To be done:
Quote all lines below exactly. Images stay out.
── Data section
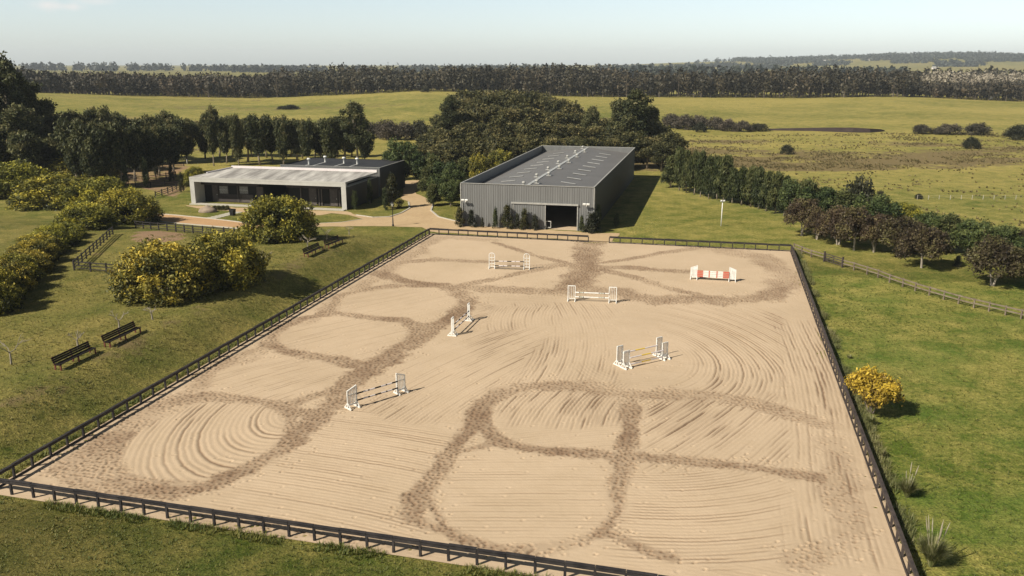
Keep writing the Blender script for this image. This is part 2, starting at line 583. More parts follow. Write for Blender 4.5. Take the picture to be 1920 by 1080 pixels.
# ================================================================== SAND OF THE ARENA
PATHS = [
    # (points in the photograph, half width in metres, strength)
    ([(271, 918), (300, 921), (332, 923), (394, 908), (447, 884), (500, 861), (539, 835), (566, 808), (592, 782), (620, 757)], 0.95, 1.0),
    ([(592, 782), (632, 747), (663, 710), (694, 694), (738, 664), (782, 629), (817, 611), (852, 593), (879, 567), (866, 549)], 1.35, 1.0),
    ([(280, 920), (215, 914), (165, 888), (172, 856), (205, 826)], 1.9, 0.72),
    ([(240, 900), (200, 872), (215, 845)], 1.0, 0.8),
    ([(205, 826), (258, 787), (306, 760), (368, 730), (394, 716)], 1.0, 0.5),
    ([(310, 758), (376, 741), (420, 743), (473, 754), (521, 762), (552, 774)], 1.0, 0.9),
    ([(515, 762), (543, 787), (550, 810)], 0.8, 0.75),
    ([(545, 757), (609, 739), (648, 727)], 0.75, 0.7),
    ([(394, 716), (380, 703), (450, 668), (505, 646)], 0.9, 0.55),
    ([(505, 646), (536, 659), (571, 664), (615, 670), (662, 684)], 0.95, 0.9),
    ([(505, 646), (535, 612), (567, 598), (624, 587), (668, 591), (712, 598), (756, 600), (790, 614)], 0.9, 0.8),
    ([(610, 590), (619, 576), (641, 558), (694, 543), (747, 536), (800, 535), (843, 538), (874, 554)], 1.05, 0.8),
    ([(660, 555), (690, 530), (716, 513)], 1.0, 0.45),
    ([(716, 513), (749, 525), (792, 533), (825, 535), (851, 542), (877, 560)], 1.4, 0.9),
    ([(716, 513), (735, 497), (765, 491), (811, 487), (864, 489), (917, 491)], 0.95, 0.65),
    ([(960, 496), (990, 499), (1052, 495), (1085, 497)], 0.8, 0.6),
    ([(860, 537), (884, 532), (930, 524), (970, 514), (1003, 507), (1056, 497)], 0.8, 0.75),
    ([(880, 540), (937, 543), (986, 545), (1036, 548), (1070, 550)], 1.5, 0.85),
    ([(1112, 440), (1108, 456), (1102, 486), (1095, 509), (1082, 527), (1062, 543)], 2.0, 0.95),
    ([(925, 454), (963, 466), (1003, 479), (1052, 491), (1090, 500)], 0.7, 0.85),
    ([(818, 446), (798, 469), (749, 489), (719, 512)], 1.5, 0.45),
    ([(818, 444), (870, 447), (924, 451)], 1.2, 0.35),
    ([(1100, 496), (1129, 493), (1182, 486), (1235, 476), (1281, 469), (1320, 464)], 0.75, 0.75),
    ([(1100, 498), (1129, 501), (1182, 502), (1235, 507), (1290, 510)], 1.0, 0.7),
    ([(1095, 500), (1129, 506), (1182, 519), (1235, 534), (1281, 547), (1330, 558)], 0.8, 0.7),
    ([(1075, 540), (1120, 545), (1159, 549), (1188, 558), (1235, 562), (1281, 562), (1333, 563), (1380, 562), (1429, 557), (1462, 545)], 1.9, 0.75),
    ([(1462, 545), (1475, 525), (1458, 502), (1430, 483), (1380, 473), (1330, 464)], 2.0, 0.5),
    ([(773, 972), (776, 950), (797, 920), (823, 880), (850, 845), (880, 810), (898, 779), (916, 753), (951, 735)], 0.82, 1.0),
    ([(940, 740), (995, 724), (1048, 722), (1100, 726), (1157, 737), (1201, 742), (1258, 738)], 1.15, 0.85),
    ([(1232, 736), (1285, 738), (1346, 745), (1408, 756), (1465, 771), (1509, 784), (1545, 797)], 1.1, 0.6),
    ([(900, 782), (908, 800), (920, 818), (940, 829), (977, 838), (1021, 845), (1074, 849), (1140, 854), (1192, 855), (1241, 861), (1298, 868), (1364, 872), (1425, 879), (1478, 888), (1530, 895)], 0.68, 0.92),
    ([(850, 849), (885, 841), (925, 830)], 0.45, 0.7),
    ([(1185, 740), (1182, 775), (1180, 806), (1173, 841), (1166, 885), (1153, 924), (1140, 959), (1130, 995)], 0.72, 1.0),
    ([(1130, 970), (1125, 1000), (1145, 1002)], 0.55, 0.85),
    ([(773, 970), (797, 986), (837, 991), (863, 1003), (894, 1016), (925, 1028), (986, 1034)], 0.52, 0.8),
    ([(800, 930), (806, 946), (828, 972), (846, 992)], 0.42, 0.85),
    ([(1127, 999), (1100, 1008), (1074, 1016), (1039, 1025), (986, 1034)], 0.6, 0.5),
    ([(1150, 1000), (1188, 1021), (1223, 1038), (1262, 1048)], 0.45, 0.65),
    ([(1560, 920), (1580, 940), (1595, 965), (1603, 997), (1583, 1017), (1540, 1035), (1505, 1050)], 1.0, 0.42),
    ([(1560, 830), (1590, 900)], 1.2, 0.3),
    ([(60, 905), (200, 935), (400, 975), (600, 1005), (800, 1035)], 0.5, 0.3),
    ([(120, 865), (300, 780), (480, 668), (640, 570), (770, 470)], 0.8, 0.33),
]
STREAKS = [(1070, 740, 1072, 772, 1.3, 1.0), (1114, 740, 1116, 790, 1.3, 1.0), (1155, 745, 1150, 785, 1.2, 0.7), (1245, 774, 1298, 756, 2.0, 1.0), (1271, 804, 1324, 782, 2.2, 1.0), (1340, 814, 1356, 806, 1.2, 0.8), (1360, 700, 1330, 735, 1.6, 0.6),
           (1535, 690, 1557, 774, 0.8, 0.8), (1574, 860, 1590, 920, 0.8, 1.0), (1560, 850, 1575, 905, 0.6, 0.7), (1420, 490, 1440, 505, 1.4, 0.9), (980, 690, 1040, 640, 2.0, 0.5), (1450, 590, 1465, 625, 1.4, 0.6),
           (905, 650, 960, 610, 2.5, 0.4), (955, 800, 965, 770, 1.0, 0.5), (920, 575, 1010, 560, 3.5, 0.5), (885, 600, 900, 590, 1.2, 0.5), (1180, 700, 1235, 690, 1.0, 0.4)]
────
Answer to this problem:
Keep writing the Blender script for this image. This is part 2, starting at line 583. More parts follow. Write for Blender 4.5. Take the picture to be 1920 by 1080 pixels.
# ================================================================== SAND OF THE ARENA
PATHS = [
    # (points in the photograph, half width in metres, strength)
    ([(271, 918), (300, 921), (332, 923), (394, 908), (447, 884), (500, 861), (539, 835), (566, 808), (592, 782), (620, 757)], 0.95, 1.0),
    ([(592, 782), (632, 747), (663, 710), (694, 694), (738, 664), (782, 629), (817, 611), (852, 593), (879, 567), (866, 549)], 1.35, 1.0),
    ([(280, 920), (215, 914), (165, 888), (172, 856), (205, 826)], 1.9, 0.72),
    ([(240, 900), (200, 872), (215, 845)], 1.0, 0.8),
    ([(205, 826), (258, 787), (306, 760), (368, 730), (394, 716)], 1.0, 0.5),
    ([(310, 758), (376, 741), (420, 743), (473, 754), (521, 762), (552, 774)], 1.0, 0.9),
    ([(515, 762), (543, 787), (550, 810)], 0.8, 0.75),
    ([(545, 757), (609, 739), (648, 727)], 0.75, 0.7),
    ([(394, 716), (380, 703), (450, 668), (505, 646)], 0.9, 0.55),
    ([(505, 646), (536, 659), (571, 664), (615, 670), (662, 684)], 0.95, 0.9),
    ([(505, 646), (535, 612), (567, 598), (624, 587), (668, 591), (712, 598), (756, 600), (790, 614)], 0.9, 0.8),
    ([(610, 590), (619, 576), (641, 558), (694, 543), (747, 536), (800, 535), (843, 538), (874, 554)], 1.05, 0.8),
    ([(660, 555), (690, 530), (716, 513)], 1.0, 0.45),
    ([(716, 513), (749, 525), (792, 533), (825, 535), (851, 542), (877, 560)], 1.4, 0.9),
    ([(716, 513), (735, 497), (765, 491), (811, 487), (864, 489), (917, 491)], 0.95, 0.65),
    ([(960, 496), (990, 499), (1052, 495), (1085, 497)], 0.8, 0.6),
    ([(860, 537), (884, 532), (930, 524), (970, 514), (1003, 507), (1056, 497)], 0.8, 0.75),
    ([(880, 540), (937, 543), (986, 545), (1036, 548), (1070, 550)], 1.5, 0.85),
    ([(1112, 440), (1108, 456), (1102, 486), (1095, 509), (1082, 527), (1062, 543)], 2.0, 0.95),
    ([(925, 454), (963, 466), (1003, 479), (1052, 491), (1090, 500)], 0.7, 0.85),
    ([(818, 446), (798, 469), (749, 489), (719, 512)], 1.5, 0.45),
    ([(818, 444), (870, 447), (924, 451)], 1.2, 0.35),
    ([(1100, 496), (1129, 493), (1182, 486), (1235, 476), (1281, 469), (1320, 464)], 0.75, 0.75),
    ([(1100, 498), (1129, 501), (1182, 502), (1235, 507), (1290, 510)], 1.0, 0.7),
    ([(1095, 500), (1129, 506), (1182, 519), (1235, 534), (1281, 547), (1330, 558)], 0.8, 0.7),
    ([(1075, 540), (1120, 545), (1159, 549), (1188, 558), (1235, 562), (1281, 562), (1333, 563), (1380, 562), (1429, 557), (1462, 545)], 1.9, 0.75),
    ([(1462, 545), (1475, 525), (1458, 502), (1430, 483), (1380, 473), (1330, 464)], 2.0, 0.5),
    ([(773, 972), (776, 950), (797, 920), (823, 880), (850, 845), (880, 810), (898, 779), (916, 753), (951, 735)], 0.82, 1.0),
    ([(940, 740), (995, 724), (1048, 722), (1100, 726), (1157, 737), (1201, 742), (1258, 738)], 1.15, 0.85),
    ([(1232, 736), (1285, 738), (1346, 745), (1408, 756), (1465, 771), (1509, 784), (1545, 797)], 1.1, 0.6),
    ([(900, 782), (908, 800), (920, 818), (940, 829), (977, 838), (1021, 845), (1074, 849), (1140, 854), (1192, 855), (1241, 861), (1298, 868), (1364, 872), (1425, 879), (1478, 888), (1530, 895)], 0.68, 0.92),
    ([(850, 849), (885, 841), (925, 830)], 0.45, 0.7),
    ([(1185, 740), (1182, 775), (1180, 806), (1173, 841), (1166, 885), (1153, 924), (1140, 959), (1130, 995)], 0.72, 1.0),
    ([(1130, 970), (1125, 1000), (1145, 1002)], 0.55, 0.85),
    ([(773, 970), (797, 986), (837, 991), (863, 1003), (894, 1016), (925, 1028), (986, 1034)], 0.52, 0.8),
    ([(800, 930), (806, 946), (828, 972), (846, 992)], 0.42, 0.85),
    ([(1127, 999), (1100, 1008), (1074, 1016), (1039, 1025), (986, 1034)], 0.6, 0.5),
    ([(1150, 1000), (1188, 1021), (1223, 1038), (1262, 1048)], 0.45, 0.65),
    ([(1560, 920), (1580, 940), (1595, 965), (1603, 997), (1583, 1017), (1540, 1035), (1505, 1050)], 1.0, 0.42),
    ([(1560, 830), (1590, 900)], 1.2, 0.3),
    ([(60, 905), (200, 935), (400, 975), (600, 1005), (800, 1035)], 0.5, 0.3),
    ([(120, 865), (300, 780), (480, 668), (640, 570), (770, 470)], 0.8, 0.33),
]
STREAKS = [(1070, 740, 1072, 772, 1.3, 1.0), (1114, 740, 1116, 790, 1.3, 1.0), (1155, 745, 1150, 785, 1.2, 0.7), (1245, 774, 1298, 756, 2.0, 1.0), (1271, 804, 1324, 782, 2.2, 1.0), (1340, 814, 1356, 806, 1.2, 0.8), (1360, 700, 1330, 735, 1.6, 0.6),
           (1535, 690, 1557, 774, 0.8, 0.8), (1574, 860, 1590, 920, 0.8, 1.0), (1560, 850, 1575, 905, 0.6, 0.7), (1420, 490, 1440, 505, 1.4, 0.9), (980, 690, 1040, 640, 2.0, 0.5), (1450, 590, 1465, 625, 1.4, 0.6),
           (905, 650, 960, 610, 2.5, 0.4), (955, 800, 965, 770, 1.0, 0.5), (920, 575, 1010, 560, 3.5, 0.5), (885, 600, 900, 590, 1.2, 0.5), (1180, 700, 1235, 690, 1.0, 0.4)]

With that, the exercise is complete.